Monday, June 29, 2015


I woke up this morning to a city shrouded in smoke from northern forest fires. Maybe the campfire smell drifted in to me as I slept, because I dreamed of Barkerville early this morning. 
I wrote about it- the fires and the dreams- on Facebook this morning, and a Barkerville friend commented, saying "you are missed here" and when I went to reply I felt my eyes fill. 

My summer job this year is a lot of fun. It has built my confidence, showed me where I need to improve, given me new contacts in a new city. All valuable things. I love Saskatoon, where we are rehearsing, and I think I'll love Rosthern, where we will move in a week's time to open the show and perform for four weeks.

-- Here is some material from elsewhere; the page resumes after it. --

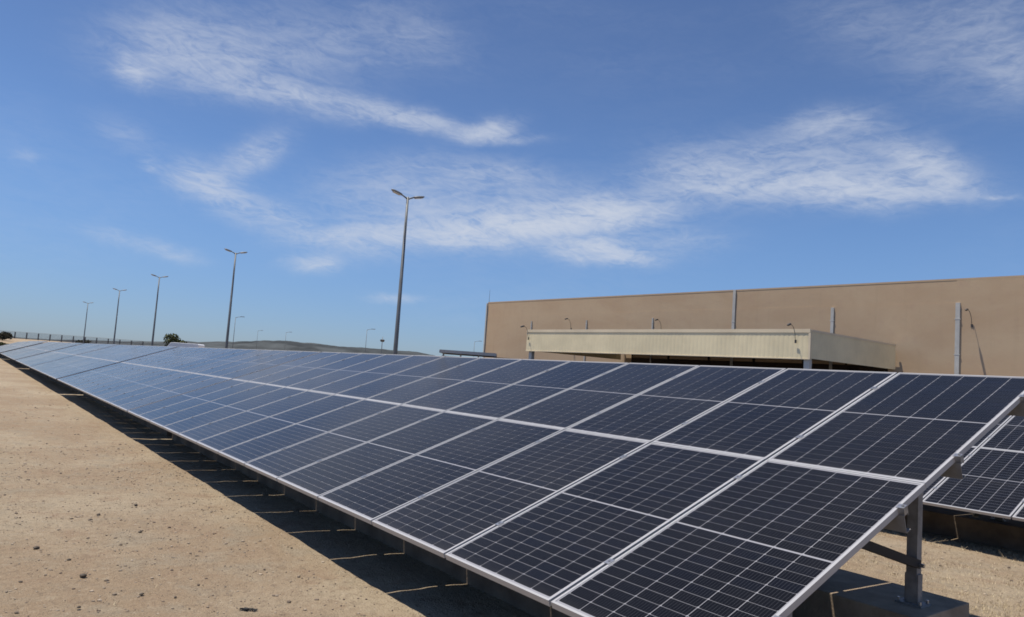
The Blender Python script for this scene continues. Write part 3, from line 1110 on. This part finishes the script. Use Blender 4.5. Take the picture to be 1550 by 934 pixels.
# doors packed edge to edge, dark colour standing in for the canopy's shade
for i, x in enumerate((21.5, 25.6, 29.7, 33.8, 37.9, 41.0)):
    mb = MB()
    w = 3.9 if i < 5 else 2.7
    for k in range(18):
        z = k * 0.23
        mb.box(x, x + w, -0.045 - (0.012 if k % 2 else 0), -0.002, z, z + 0.225)
    d = mb.build('loading_door', MAT['door'], wh)
    mb = MB()
    mb.box(x - 0.09, x - 0.001, -0.07, -0.003, 0, 4.4)
    mb.box(x + w + 0.001, x + w + 0.09, -0.07, -0.003, 0, 4.4)
    mb.box(x - 0.09, x + w + 0.09, -0.07, -0.003, 4.401, 4.6)
    mb.build('door_frame', MAT['door'], d)

# canopy: deck, corrugated fascias, flashings, columns
can = empty('canopy')
can.parent = wh
FL, FR, BR, BL = Vector((19.45, -11.5)), Vector((43.58, -11.0)), Vector((44.35, -0.25)), Vector((20.3, -0.25))
ZT, ZB = 5.6, 3.87


def corrugated(name, a, b, z0, z1, mat, pitch=0.30, depth=0.006):
    """trapezoid ribbed sheet standing from a to b, ribs towards the outside"""
    d = (b - a)
    L = d.length
    d.normalize()
    nrm = Vector((d.y, -d.x))
    mb = MB()
    prof, s = [], 0.0
    while s < L:
        for ds, h in ((0.0, 0.0), (0.30, 0.0), (0.40, 1.0), (0.90, 1.0)):
            if s + ds * pitch <= L:
                prof.append((s + ds * pitch, h * depth))
        s += pitch
    prof.append((L, 0.0))
    vs = []
    for s, h in prof:
        p = a + d * s + nrm * h
        vs += [(p.x, p.y, z0), (p.x, p.y, z1)]
    for s, h in reversed(prof):
        p = a + d * s + nrm * (h - 0.02)
        vs += [(p.x, p.y, z0), (p.x, p.y, z1)]
    n = len(vs) // 2
    fs = [(2 * i, 2 * ((i + 1) % n), 2 * ((i + 1) % n) + 1, 2 * i + 1) for i in range(n)]
    mb.add(vs, fs)
    return mb.build(name, mat, can)


def bar_between(mb, a, b, off0, off1, z0, z1):
    d = (b - a).normalized()
    nrm = Vector((d.y, -d.x))
    q = [a + nrm * off0, b + nrm * off0, b + nrm * off1, a + nrm * off1]
    vs = [(p.x, p.y, z0) for p in q] + [(p.x, p.y, z1) for p in q]
    mb.add(vs, [(0, 1, 2, 3), (7, 6, 5, 4), (0, 4, 5, 1), (1, 5, 6, 2), (2, 6, 7, 3), (3, 7, 4, 0)])


corrugated('front_fascia', FL, FR, ZB + 0.04, ZT - 0.16, MAT['cream'])
corrugated('side_fascia', FR, BR, ZB + 0.04, ZT - 0.10, MAT['cream'])
corrugated('side_fascia', BL, FL, ZB + 0.04, ZT - 0.10, MAT['cream'])
mb = MB()
bar_between(mb, FL, FR, -0.1, 0.040, ZT - 0.16, ZT + 0.06)
bar_between(mb, FL + Vector((0, 0)), FR, -0.02, 0.03, ZB - 0.02, ZB + 0.04)
mb.build('front_flashing', MAT['cream_trim'], can)
mb = MB()
bar_between(mb, FR + Vector((0.004, 0.11)), BR, -0.1, 0.03, ZT - 0.10, ZT + 0.03)
mb.build('side_flashing', MAT['cream_trim'], can)
mb = MB()
bar_between(mb, BL, FL + Vector((0.004, 0.11)), -0.1, 0.03, ZT - 0.10, ZT + 0.03)
mb.build('side_flashing', MAT['cream_trim'], can)
mb = MB()
mb.box(FR.x - 0.10, FR.x + 0.035, FR.y - 0.035, FR.y + 0.10, ZB - 0.02, ZT - 0.165)
mb.build('corner_trim', MAT['cream_trim'], can)
mb = MB()
z0, z1 = ZT - 0.5, ZT - 0.3
q = [FL + Vector((0.05, 0.05)), FR + Vector((-0.12, 0.12)), BR + Vector((-0.05, 0)), BL + Vector((0.05, 0))]
mb.add([(p.x, p.y, z0) for p in q] + [(p.x, p.y, z1) for p in q], [(3, 2, 1, 0), (4, 5, 6, 7), (0, 1, 5, 4), (1, 2, 6, 5), (2, 3, 7, 6), (3, 0, 4, 7)])
mb.build('roof_deck', MAT['soffit'], can)
for t in (0.0, 1.0):
    p = (FL + Vector((0.35, 0.35))).lerp(FR + Vector((-0.25, 0.30)), t)
    mb = MB()
    mb.box(p.x - 0.17, p.x + 0.17, p.y - 0.17, p.y + 0.17, -0.3, ZT - 0.51)
    mb.build('column', MAT['grey_pipe'], can, bevel=0.01)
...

The converted train station where the show will run is beautiful; the town itself could be found in the dictionary under Small Towns, (Prairie version). The show itself is a fun little crowd-pleaser with some pretty music and the cast is delightful. Our director is an ambitious, talented guy from Vancouver; another great contact and a good person to work with. I have been happily aware, ever since I started here, that the stomach-churning self-doubt and fear that used to haunt me before and during rehearsals is largely gone now. I am working on a very pleasant, very professional show, and I have no regrets about saying no to another summer in my gold rush town, except that I miss all the people who took me into their hearts while I was there, and are so dear to me. 

Every performer should have a life-altering gig or two on their resume, and Barkerville was mine.  

I biked down canyons, walked up mountains, ran along the lake with a weather eye peeled for bears. I heard music, wrote music, played it alone and with friends. I felt the adrenaline rush of love and the aching sadness of losing it. I took direction, took bows, missed cues, painted the stage floor, washed dishes, created dialogue, learned music and lines. I survived drama; I created drama. I broke rules, I bitched, I said "if only such-and-such was different"; I said "never again" and then I went back year after year to do it again because I couldn't imagine doing anything else. The intensity of living and working with the same people in an isolated environment for five months was a kind of geology: a slow intense grinding pressure and heat that created gold. Like rock, I cracked open- painfully- time and again, and like rock I re-formed. I will never be the same. I wouldn't want to be.